生産者が日頃から常に意識しなければならないところであると思っていますが、少なくともマルチの生分解材の使用は、マイクロプラスチックを農業生産者が供給しないという点において、非常に有効的であると言えます(最近では農研機構でもそのようなシンポジウムがあったようです。
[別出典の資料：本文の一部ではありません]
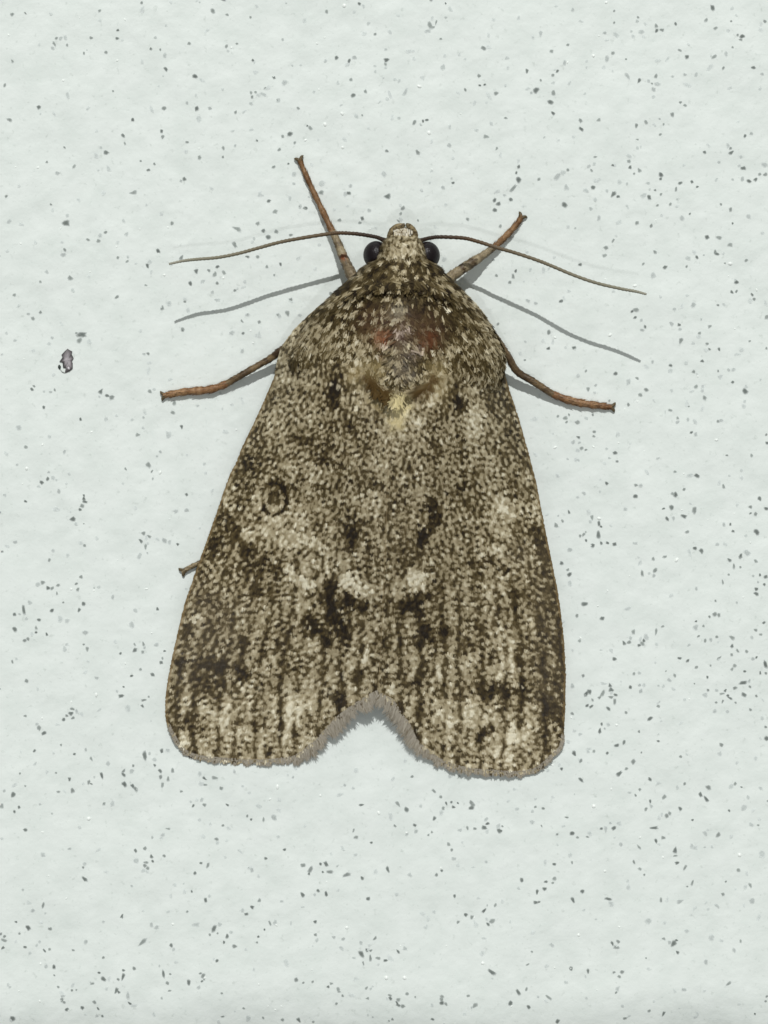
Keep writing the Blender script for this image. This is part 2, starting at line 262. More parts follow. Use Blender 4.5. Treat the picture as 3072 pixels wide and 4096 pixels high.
 (0, 3096, 1.659, """168 371 1;12 428 3;460 495 3 44 -10;285 534 3;552 619 2;560 595 3;562 697 1 44 40;152 767 3;899 509 1 30 60;900 574 3 30 0;960 494 2 30 -5;1005 545 1 34 80;1014 578 1 34 50;968 586 2 44 0;962 608 2;980 626 2;950 640 3;1090 542 2;1334 590 1 30 10;1380 604 2 50 -75;1294 656 1;1273 778 1;1365 836 1 36 90;1391 808 3;1480 342 2;1436 432 2;1442 456 3;1114 363 2 50 5;1080 402 3;1224 727 3;1160 735 3;1243 911 2;1634 929 1 40 0;1609 902 3;
 287 870 2 50 -70;218 905 3;810 942 1 40 -70;873 742 3;950 909 3;1117 915 3;106 982 1;186 1019 1 34 60;128 1060 2;332 1028 2;5 1062 2;30 1077 2;25 1103 2 56 20;18 1155 1 36 -40;166 1149 1 34 10;294 1173 1 48 50;328 1164 2;263 1113 3;243 1136 3;197 1190 3;485 1170 2 28 20;568 1115 3;943 1118 2 80 -42;685 980 3;1420 1025 1 54 -65;1457 998 3;1393 1066 2;1445 1056 2;1508 1075 1 34 90;1486 1116 1 34 85;1532 1050 3;1559 1142 2 30 -5;1136 1137 1 30 60;1152 1163 3;
 1440 1239 1;1005 1000 3;1040 1015 3;1300 1000 3 40 0;684 1218 2;890 1290 2;820 1302 1 28 0;816 1345 1 56 -75;785 1363 2;657 1320 1;687 1362 1;613 1392 2 44 -20;602 1385 3;770 1440 1 46 -70;785 1446 1 34 50;848 1470 3 50 90;860 1524 1 38 45;1058 1272 3;1084 1325 1 64 80;1130 1328 2;1111 1388 2;1125 1438 2 46 -10;1253 1384 1 30 90;1330 1321 2;1348 1338 2;1355 1360 2 34 90;1340 1374 1;1320 1415 3 40 -50;1073 1488 3;1472 1454 2;
 358 1280 1 34 90;305 1277 3;360 1336 2;385 1413 2;477 1436 2;505 1434 2 30 90;480 1402 3;613 1390 2;410 1503 2 36 80;424 1516 2;416 1473 3;440 1565 1 40 -50;450 1560 2 30 40;545 1554 1;626 1515 2 32 50;648 1560 1 48 60;677 1612 1 36 50;640 1610 3;81 1625 1;65 1415 3;1617 1560 2;1475 1618 2 40 -10;1645 1630 3;1652 622 2;1010 420 3"""),
 (1000, 3096, 1.659, """740 204 1 44 -10;1075 18 2;1390 15 2;1327 14 3;286 20 3;629 76 3;58 214 3 40 20;983 200 2 44 55;1038 234 1;1133 212 3;1220 112 2 44 40;1266 153 2;1302 195 1 48 70;1336 188 1;1380 194 1 34 45;1352 220 1 36 10;1283 229 2;1467 190 2 30 60;1467 225 1 34 -20;1478 205 2;1223 296 1 38 -60;1270 255 3;8 301 1;90 300 2 50 95;160 290 3;687 375 2 44 -75;704 419 2 34 0;962 343 2 40 35;1094 340 1 28 20;1103 380 3;1042 398 3;1207 386 2;1185 404 2 34 -60;805 455 1;
 1443 358 2 40 75;1493 362 2 30 0;1393 373 3;1575 330 1 34 -30;1555 356 1 30 20;1567 300 3;1652 376 1;1650 345 3;1318 466 2;1339 503 2;1352 560 3 30 0;228 502 1;106 559 1 28 0;468 597 1;505 597 1 36 60;353 606 2 36 -10;400 635 2 46 -60;392 660 1 34 100;482 650 1;528 650 2 50 5;580 610 3 40 -50;638 670 2 46 -20;744 690 1;914 632 1 48 65;1062 670 3 30 40;1272 641 1;1238 667 2 32 -80;614 494 3;12 635 3 40 80;1567 583 3;452 773 1;348 800 1 38 60;505 795 1 46 80;428 800 3;783 826 1 28 10;62 838 2 36 -70;12 882 1 30 20;211 845 3 34 0;
 1357 810 1 32 80;1628 870 2 40 -60;1555 905 1 50 -50;1575 872 3;1430 935 1;1473 952 2 34 -75;1381 985 2;1607 976 2;1578 996 1 34 35;1222 915 3;432 980 1 28 0;433 1067 2 28 0;444 1103 3;132 990 2 56 65;96 1033 1;55 1080 1 30 60;46 1117 2;272 990 3 50 -80;166 980 3 40 90;829 1090 2 38 -50;555 1083 3;620 1094 3;736 1120 3;775 1168 1 36 60;801 1172 2;740 1196 1 44 60;799 1220 2 50 85;752 1256 2 44 75;848 1222 2 44 5;900 1238 1 36 0;983 1177 1 50 45;1030 1160 3 36 20;608 1158 3 40 50;690 1220 3 40 15;
 1603 1315 1 46 35;1608 1357 3;306 1366 2;354 1385 2;417 1378 2;539 1390 2 34 0;518 1412 1;585 1430 2 40 70;592 1444 2 34 10;615 1472 2;573 1527 2;773 1420 2 36 -50;801 1424 3;780 1490 2 28 0;927 1470 2 40 20;932 1492 1 30 60;1043 1460 2;1097 1480 2;976 1525 1 60 60;985 1538 1 40 20;1015 1545 2 30 0;985 1500 2;1275 1476 2 36 10;1272 1500 2 50 90;1271 1520 1 30 -20;1300 1527 2 36 60;1207 1535 3;1490 1538 2 38 -50;1470 1552 3;1448 1472 2;85 1628 2;213 1642 2;323 1645 1 36 60;945 1636 2 32 80;922 1648 2;1212 1633 1;815 1622 3;783 1606 3;418 1655 2"""),
 (2000, 3000, 1.5476, """460 23 1 34 60;500 65 2;582 8 2;545 8 3;664 19 1;875 15 2;825 71 2;782 115 2;738 145 1 42 -40;381 116 1;500 183 1 50 40;1118 40 2;928 181 1 28 50;1142 209 2;1098 230 3;1290 232 2;1456 208 2;1494 229 2 30 25;1430 225 3;1613 235 3 34 30;90 242 3;865 245 2;802 262 3 44 0;840 280 2 28 70;1014 293 2 44 -55;930 318 1 40 80;935 345 3 40 50;903 365 2;1241 276 1 34 60;1277 304 1 44 55;1536 292 3;1115 362 1 32 40;1050 390 2;1032 406 2;1002 399 3;1191 433 1 28 5;1418 375 1 30 40;1510 355 3;
 220 353 2;268 361 2;201 378 3;106 365 3;412 417 2 36 10;198 446 3;258 470 2 36 60;15 472 2;5 500 1;354 521 2;447 514 1;480 541 2;556 515 3;542 538 2 40 15;626 486 1 32 -5;705 484 1 36 -40;735 453 3 34 5;655 490 3 50 90;683 452 3;950 482 1 64 -8;965 563 1 40 70;1012 543 2 28 0;860 600 2 48 50;748 585 3;1272 515 3 38 60;1349 525 2 34 -40;1268 600 3;1598 465 2;1556 462 3;1085 620 1 50 100;1085 655 2 36 0;1098 698 1 36 -20;1145 728 2 50 -60;1187 592 3;1620 643 3;828 693 2 36 70;866 735 2 28 30;894 772 2;335 706 1 28 20;446 696 2;1476 743 2;
 135 806 1;282 815 1 38 -5;326 822 2;337 795 2;276 858 1 36 -20;229 878 1 38 90;115 855 3;510 875 1 26 20;452 930 1 50 65;222 943 1 28 0;240 941 2;670 922 1 60 15;688 953 3;520 990 3;997 929 2 44 90;1192 818 2 50 -70;1159 845 2;1398 814 2;1550 838 2 40 65;1379 893 2;1116 938 3 44 -20;795 850 3;1345 965 3 50 40;1562 933 3;920 1058 3;695 1198 1 44 65;731 1186 2;722 1222 2 34 10;1012 1168 2 34 0;1073 1198 1 44 -50;1092 1177 1;1050 1190 3;1097 1252 1 32 30;1490 1183 2 28 90;1449 1240 3 36 70;1157 1120 3;
 198 1248 2;320 1208 3 36 30;170 1328 2 46 -25;440 1355 1 30 70;545 1370 1 44 90;706 1376 2 34 -20;756 1373 2;738 1402 2 30 30;904 1288 2;1275 1312 3;1415 1445 2 50 -40;1140 1482 3 36 0;112 1497 1 42 60;164 1479 2;235 1528 3;298 1530 2 60 35;408 1438 3;535 1535 3;719 1500 2;728 1475 3 40 -60;66 1567 1 30 -70;178 1592 1;757 1585 3;925 1616 2;1015 1637 1 52 -70;1580 1638 1;776 1665 2 30 0;357 1685 1 30 -60;1645 1555 2;1652 1525 2;1310 1160 3"""),
 (1700, 750, 1.659, """462 85 1;488 108 1 30 -10;465 151 1;570 80 1;575 18 2 46 -40;282 210 2;500 256 2;602 553 1 40 -65;585 590 2 46 80;562 630 2;475 586 2;484 908 2;820 960 2;818 1068 1 36 -15;665 1022 3;662 1145 2;700 545 3;455 480 3;900 755 1;680 750 3 34 30;735 768 3"""),
 (600, 550, 1.843, """790 635 2;1060 340 3;1397 608 2;1565 597 1 30 80;1548 628 2;1265 340 3;1478 355 3;1465 410 1;1265 405 2;1150 520 1;1105 508 2;1475 1075 3;720 1305 2;945 1310 2 36 50;1040 1200 2 36 70;1335 1150 2 30 0;1105 1310 3;430 978 2;390 1060 3;460 1140 3;140 1225 3;90 1255 2 36 100;240 1418 1;600 1440 2;505 1195 3 40 20"""),
]
specks = []
for ox, oy, s, txt in TILES:
    for it in txt.replace('\n', '').split(';'):
        q = it.split()
        if len(q) < 3:
            continue
        x, y, k = ox + float(q[0]) / s, oy + float(q[1]) / s, int(q[2])
        L = float(q[3]) / s if len(q) > 3 else 0.0
        a = math.radians(float(q[4])) if len(q) > 4 else rng.uniform(0, math.pi)
        specks.append((x, y, k, L, a))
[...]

https://www.naro.go.jp/event/list/2024/02/161316.html

ここからは意見としてですが、農業に対する補助金はこのような技術進展や普及に充てられるべきではないでしょうか。

価格がネックとなっていて(無論、本来は個々の生産者及び趣味を嗜む人々が例え価格によって負のインセンティブが働いたとしても、コストパフォーマンスや社会的責任において合理的に判断するのが望ましいのではあるが)、その普及が進まずに環境負荷(というか汚染)が継続されているのは正直意味が分かりません。

ここで、このような社会変革や変化を促す政策として、比較検討されるべきとすぐに思い浮かぶのは「省エネ賦課金」と「経営所得安定対策」でしょう。

前者の省エネ賦課金は電気代に含まれる再生エネルギー(による発電施設)普及を目指すもので説明は省略できるところですが、その資金の回収(「徴収」と言うと語弊が生じそう…)に関しては金額等の妥当性については別とすれば明確であると思われます。

問題はその配分先が望まれる(安定で上質な)電力構成に寄与しているかの是非や、また国内の技術向上や産業波及効果に関しても絶えざる検討が必要と思われ、事実、この諸問題が現時点で噴出しているところであり、このような資源配分による社会変革の難しさを感じます。

一方で、後者の経営所得安定対策はこの国の第一次産業を守る目的で行われいる「支出」です。

作物価格の内外差に起因する国内産業の衰退対策として、第一次産業の保護、さらには食料自給率の一定程度の確保という目的は概ね評価されるべきと思います。

数量払は生産量向上へのインセンティブを保持するものと理解できますが、面積に対して支払われる分に関してはその有効性を様々な場面で検証する必要があるのではないでしょうか。

さらに、水田活用の直接支払い交付金に関しては、自治体分の上乗せも含めてほぼ戸別補償的な意味合いを持っています。

もちろん、それによって維持される田畑、農村、地方風景も多いものと思いますが、果たしてそれはこのダウンサイジングの時代において適切に運営できているものばかりでしょうか?

先日は「ブラックホール自治体」が注目されましたが、地方には地方の別の形でのブラックホールが存在しているかもしれません。

・・・と、補助金についての難しさを考えながらマルチ張りという単純な超肉体労働を続けました。

おかげで、畝11本の全てが海苔弁当に。

あっ、こんなところに鍬を落としたことによる穴が↓

これが内装業者だったらクロスの貼り直しだよ。

夕方までに植えるための穴を開けて、杭と網を配り終えることができました。

・・・今日はほんとに疲れたなあ。